State how many lines include "scene", giving the number by itself.
▬▬▬
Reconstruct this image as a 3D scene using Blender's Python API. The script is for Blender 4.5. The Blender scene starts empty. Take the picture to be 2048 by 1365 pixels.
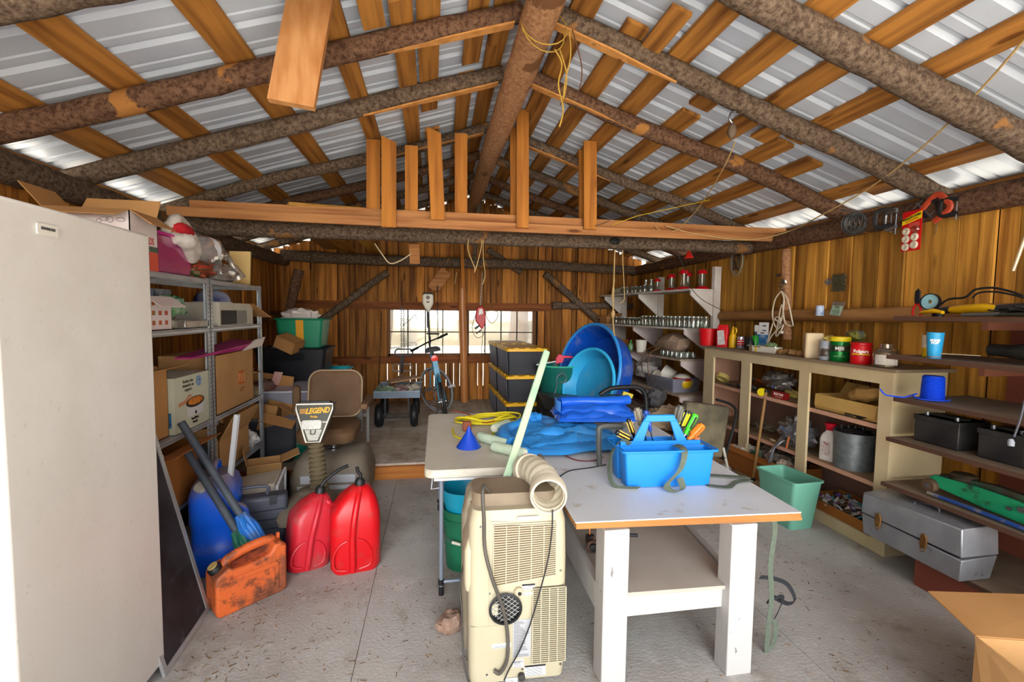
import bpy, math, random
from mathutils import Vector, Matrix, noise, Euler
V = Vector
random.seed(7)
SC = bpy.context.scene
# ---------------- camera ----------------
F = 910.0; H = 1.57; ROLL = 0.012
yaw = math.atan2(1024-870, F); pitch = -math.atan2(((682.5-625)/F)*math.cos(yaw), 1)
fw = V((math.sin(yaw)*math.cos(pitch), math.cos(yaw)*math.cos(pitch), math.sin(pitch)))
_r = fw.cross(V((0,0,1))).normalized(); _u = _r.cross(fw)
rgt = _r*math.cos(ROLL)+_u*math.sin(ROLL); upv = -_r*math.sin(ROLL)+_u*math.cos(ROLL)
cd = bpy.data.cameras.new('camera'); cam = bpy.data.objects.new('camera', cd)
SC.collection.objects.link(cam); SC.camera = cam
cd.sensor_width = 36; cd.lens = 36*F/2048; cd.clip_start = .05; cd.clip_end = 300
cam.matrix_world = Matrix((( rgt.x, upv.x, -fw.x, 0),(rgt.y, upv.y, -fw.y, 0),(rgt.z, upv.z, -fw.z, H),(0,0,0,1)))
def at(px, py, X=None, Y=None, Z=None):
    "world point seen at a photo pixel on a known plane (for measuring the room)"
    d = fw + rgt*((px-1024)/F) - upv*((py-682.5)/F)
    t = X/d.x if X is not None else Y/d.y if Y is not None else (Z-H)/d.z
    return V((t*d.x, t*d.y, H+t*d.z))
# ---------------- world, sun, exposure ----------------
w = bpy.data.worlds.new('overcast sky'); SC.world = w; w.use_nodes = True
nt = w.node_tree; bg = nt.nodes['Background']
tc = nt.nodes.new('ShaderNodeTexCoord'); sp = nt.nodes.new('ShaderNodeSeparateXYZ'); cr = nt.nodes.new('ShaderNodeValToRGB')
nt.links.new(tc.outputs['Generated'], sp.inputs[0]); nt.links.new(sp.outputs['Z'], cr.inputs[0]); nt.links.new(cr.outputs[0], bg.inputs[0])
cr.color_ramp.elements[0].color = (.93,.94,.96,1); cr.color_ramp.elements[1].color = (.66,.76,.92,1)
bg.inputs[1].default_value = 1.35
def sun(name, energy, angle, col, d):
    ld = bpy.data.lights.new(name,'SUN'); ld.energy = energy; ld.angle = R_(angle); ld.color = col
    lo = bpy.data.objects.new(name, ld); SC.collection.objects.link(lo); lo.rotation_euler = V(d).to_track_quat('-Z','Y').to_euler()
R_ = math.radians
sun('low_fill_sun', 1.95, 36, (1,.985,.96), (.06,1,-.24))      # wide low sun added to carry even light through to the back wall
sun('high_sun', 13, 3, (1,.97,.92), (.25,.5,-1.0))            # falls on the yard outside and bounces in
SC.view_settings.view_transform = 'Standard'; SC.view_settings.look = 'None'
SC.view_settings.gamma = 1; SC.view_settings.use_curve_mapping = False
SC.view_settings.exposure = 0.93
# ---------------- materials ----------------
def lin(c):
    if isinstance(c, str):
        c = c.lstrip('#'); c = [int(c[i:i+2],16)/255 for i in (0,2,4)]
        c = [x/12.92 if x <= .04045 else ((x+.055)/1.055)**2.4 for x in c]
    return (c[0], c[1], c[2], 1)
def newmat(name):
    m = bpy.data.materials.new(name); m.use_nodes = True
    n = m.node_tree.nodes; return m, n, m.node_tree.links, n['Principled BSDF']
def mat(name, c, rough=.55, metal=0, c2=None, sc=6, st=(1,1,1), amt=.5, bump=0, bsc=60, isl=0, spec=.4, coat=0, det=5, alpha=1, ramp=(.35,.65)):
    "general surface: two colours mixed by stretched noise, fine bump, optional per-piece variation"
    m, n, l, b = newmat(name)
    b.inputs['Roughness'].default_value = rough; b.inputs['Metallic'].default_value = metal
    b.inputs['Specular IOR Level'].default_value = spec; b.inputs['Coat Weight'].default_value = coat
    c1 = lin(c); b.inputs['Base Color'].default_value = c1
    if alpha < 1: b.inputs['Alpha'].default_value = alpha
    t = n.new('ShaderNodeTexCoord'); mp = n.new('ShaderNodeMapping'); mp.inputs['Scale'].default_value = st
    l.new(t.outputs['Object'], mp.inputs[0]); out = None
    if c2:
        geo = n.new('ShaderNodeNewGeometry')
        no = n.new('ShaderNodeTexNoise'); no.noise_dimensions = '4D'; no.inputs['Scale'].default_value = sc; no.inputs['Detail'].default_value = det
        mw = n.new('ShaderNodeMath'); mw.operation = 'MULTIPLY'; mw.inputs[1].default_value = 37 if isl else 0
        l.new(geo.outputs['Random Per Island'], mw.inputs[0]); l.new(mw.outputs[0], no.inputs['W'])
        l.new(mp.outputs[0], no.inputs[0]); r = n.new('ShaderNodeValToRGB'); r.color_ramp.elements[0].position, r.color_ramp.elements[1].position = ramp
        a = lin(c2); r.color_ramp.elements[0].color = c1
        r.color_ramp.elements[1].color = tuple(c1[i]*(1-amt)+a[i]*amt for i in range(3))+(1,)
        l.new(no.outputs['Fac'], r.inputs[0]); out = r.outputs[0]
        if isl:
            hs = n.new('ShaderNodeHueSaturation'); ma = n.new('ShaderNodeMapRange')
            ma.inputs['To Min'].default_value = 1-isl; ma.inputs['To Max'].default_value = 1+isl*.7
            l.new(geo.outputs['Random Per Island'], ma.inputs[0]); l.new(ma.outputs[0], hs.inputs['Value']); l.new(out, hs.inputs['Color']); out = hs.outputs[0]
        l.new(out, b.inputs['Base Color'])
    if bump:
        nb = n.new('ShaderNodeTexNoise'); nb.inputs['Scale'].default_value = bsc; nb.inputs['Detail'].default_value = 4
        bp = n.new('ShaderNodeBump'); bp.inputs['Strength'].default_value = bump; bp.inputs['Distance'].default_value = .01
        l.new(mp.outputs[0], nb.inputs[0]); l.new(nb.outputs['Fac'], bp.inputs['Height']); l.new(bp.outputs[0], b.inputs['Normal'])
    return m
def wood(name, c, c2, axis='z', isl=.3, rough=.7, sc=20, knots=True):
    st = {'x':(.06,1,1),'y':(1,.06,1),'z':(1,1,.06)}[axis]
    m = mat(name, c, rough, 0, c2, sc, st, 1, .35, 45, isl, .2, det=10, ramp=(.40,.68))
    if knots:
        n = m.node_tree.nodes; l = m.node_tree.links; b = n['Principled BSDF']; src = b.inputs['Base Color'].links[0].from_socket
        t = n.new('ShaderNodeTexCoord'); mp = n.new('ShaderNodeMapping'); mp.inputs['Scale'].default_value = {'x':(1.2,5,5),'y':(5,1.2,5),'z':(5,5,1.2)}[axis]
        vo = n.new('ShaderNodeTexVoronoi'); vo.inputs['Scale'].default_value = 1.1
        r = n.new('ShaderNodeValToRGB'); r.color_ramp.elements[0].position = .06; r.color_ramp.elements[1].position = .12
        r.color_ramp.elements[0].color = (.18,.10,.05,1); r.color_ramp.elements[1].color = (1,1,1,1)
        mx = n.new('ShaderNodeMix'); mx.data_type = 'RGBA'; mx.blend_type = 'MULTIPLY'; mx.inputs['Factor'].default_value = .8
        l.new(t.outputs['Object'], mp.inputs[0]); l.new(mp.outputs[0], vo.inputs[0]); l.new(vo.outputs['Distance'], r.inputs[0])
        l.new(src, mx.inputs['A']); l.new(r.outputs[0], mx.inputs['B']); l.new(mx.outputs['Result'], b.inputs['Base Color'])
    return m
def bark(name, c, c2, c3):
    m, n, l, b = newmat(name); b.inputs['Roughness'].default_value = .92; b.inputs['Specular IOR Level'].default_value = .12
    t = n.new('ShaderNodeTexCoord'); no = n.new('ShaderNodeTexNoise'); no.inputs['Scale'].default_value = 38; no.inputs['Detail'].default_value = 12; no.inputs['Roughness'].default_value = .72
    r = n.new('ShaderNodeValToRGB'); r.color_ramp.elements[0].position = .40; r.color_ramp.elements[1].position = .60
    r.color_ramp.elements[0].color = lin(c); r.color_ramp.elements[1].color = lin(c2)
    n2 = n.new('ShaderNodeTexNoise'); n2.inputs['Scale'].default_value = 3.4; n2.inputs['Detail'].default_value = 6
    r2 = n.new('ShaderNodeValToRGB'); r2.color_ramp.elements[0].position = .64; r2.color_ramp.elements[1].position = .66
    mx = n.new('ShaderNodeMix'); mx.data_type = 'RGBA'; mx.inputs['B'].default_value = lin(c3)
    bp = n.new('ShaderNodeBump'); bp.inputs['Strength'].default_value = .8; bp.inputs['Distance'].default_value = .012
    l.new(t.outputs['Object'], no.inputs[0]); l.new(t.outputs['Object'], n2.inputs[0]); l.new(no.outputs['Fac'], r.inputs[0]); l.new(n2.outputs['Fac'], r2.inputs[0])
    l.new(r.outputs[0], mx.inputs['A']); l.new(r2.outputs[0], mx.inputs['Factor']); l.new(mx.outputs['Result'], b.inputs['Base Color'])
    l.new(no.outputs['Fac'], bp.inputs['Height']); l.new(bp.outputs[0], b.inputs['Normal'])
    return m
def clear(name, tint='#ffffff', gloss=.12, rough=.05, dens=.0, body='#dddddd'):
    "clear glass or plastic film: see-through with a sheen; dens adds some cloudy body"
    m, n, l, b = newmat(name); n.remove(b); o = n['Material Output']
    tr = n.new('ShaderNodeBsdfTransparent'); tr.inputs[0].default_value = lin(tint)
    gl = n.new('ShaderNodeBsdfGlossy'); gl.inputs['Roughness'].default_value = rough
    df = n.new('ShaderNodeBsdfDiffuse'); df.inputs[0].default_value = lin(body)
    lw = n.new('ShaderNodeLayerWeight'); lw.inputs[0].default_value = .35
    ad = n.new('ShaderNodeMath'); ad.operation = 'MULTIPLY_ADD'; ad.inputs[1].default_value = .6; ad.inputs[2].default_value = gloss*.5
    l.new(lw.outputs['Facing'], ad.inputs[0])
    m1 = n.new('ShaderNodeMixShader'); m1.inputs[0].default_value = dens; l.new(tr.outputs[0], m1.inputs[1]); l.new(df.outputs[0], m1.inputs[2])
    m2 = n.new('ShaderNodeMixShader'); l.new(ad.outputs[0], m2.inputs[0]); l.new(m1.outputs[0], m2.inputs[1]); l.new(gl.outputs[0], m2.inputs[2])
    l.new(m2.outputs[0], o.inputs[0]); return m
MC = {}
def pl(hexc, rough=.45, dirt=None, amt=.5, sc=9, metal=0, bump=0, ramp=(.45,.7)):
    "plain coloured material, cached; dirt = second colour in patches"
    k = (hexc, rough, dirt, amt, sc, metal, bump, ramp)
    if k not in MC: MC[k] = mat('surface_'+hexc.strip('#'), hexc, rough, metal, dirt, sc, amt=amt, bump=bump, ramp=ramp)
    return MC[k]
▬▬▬
● **Expected output**: 2